In all of her 58 years Louana Christie, EHS Class of ’85, never thought she would appear before a camera.
Movie making was for her older sister, Selina Jayne Dornan, former Eufaula mayor and who once had a career in Hollywood.
But there she was, last December, down in Texas near Austin filming a commercial for U.S. Cellular in Georgetown.
The video of her promoting the phone service has aired thousands of times since first airing in June on TV and in movie theaters around the country.
The small-town girl, who is a master teacher at the Creek Nation Child Development Center, has not let her new found fame go to her head.
Her life hasn’t changed.
“Oh no, no,” she said. “I get a little embarrassed, you know, ‘cause, like I said … I wasn’t intending to get chosen (for the part).”
Her brush with fame started in December when she got a call from Selina, who frequently gets calls for auditions even though she lives in Eufaula and not California.
“She called one night and asked me if I had U.S. Cellular and I said, yeah, I have Cellular. I thought she was just calling to talk about phone service. And she said, well, ‘I got this audition come through’ because she does a lot of auditions.
“She gets a lot through her e-mails and stuff. But she’s AT&T and she couldn’t do the audition for U.S. Cellular. So she asked me to do it, and so I said, okay, you know, I said, why not? You know, just for fun I’ll come over and I’ll do it.”
“She’s got the whole setup, you know, she’s got the back job, she’s got teleprompters, she’s got all that technical stuff.”
They made an audition tape and sent it to the producers.
“A couple of days later, Selina calls me and she says she got a call back.”
The call back meant she was in the running.
A few days later, on a Friday, she was chosen, along with a woman from Nebraska and two men from Wisconsin.
This was in the first few days of December.
“I was notified on Friday. They had airplane tickets ready for me on Monday and on Tuesday I was on the plane that landed in Austin and I checked into the hotel.
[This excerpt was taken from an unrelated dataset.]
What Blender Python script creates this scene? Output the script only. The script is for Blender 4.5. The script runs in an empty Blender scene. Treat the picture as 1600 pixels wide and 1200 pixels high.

We had wardrobe Wednesday afternoon.”
Then they practiced the handshake. A series of motions that is the focus of the video.
“We practiced and practiced and practiced and practiced. Then on Thursday morning we drove to a town 30 miles away After practicing the handshake countless times, at the last minute it was changed and they had to learn the new action.
By the end of the day it was a take, filming was done.
“On December 11th was wardrobe. On December 12th was the actual shooting. And on December 13th, I was on the plane back to Oklahoma. So just in the matter of those four days I got back to Tulsa, and was getting into my car, and it was like, ‘What just happened?’” She didn’t know when the commercial would air.
Weeks passed. And then months.
Then one day it hit the airwaves.
“I’m walking through my living room and I hear ‘hug, shake’ and I turn around and there’s the commercial on TV,” she said.
That was around June 18.
“And it just blew up. It was everywhere. Everybody was seeing it and I even heard that they were showing it in movie theaters and it’s all over social media, like Hulu, Netflix, and on the Thunder Games.
“It was crazy.” Her four adult sons and her many friends were excited for her.
She is excited about the residual checks she receives.
But she has felt no desire to pursue acting, even though she could have joined the coveted Screen Actors Guild (SAG) because of her speaking part in the commercial.
“I think I’m going to leave the acting to my sister,” she said.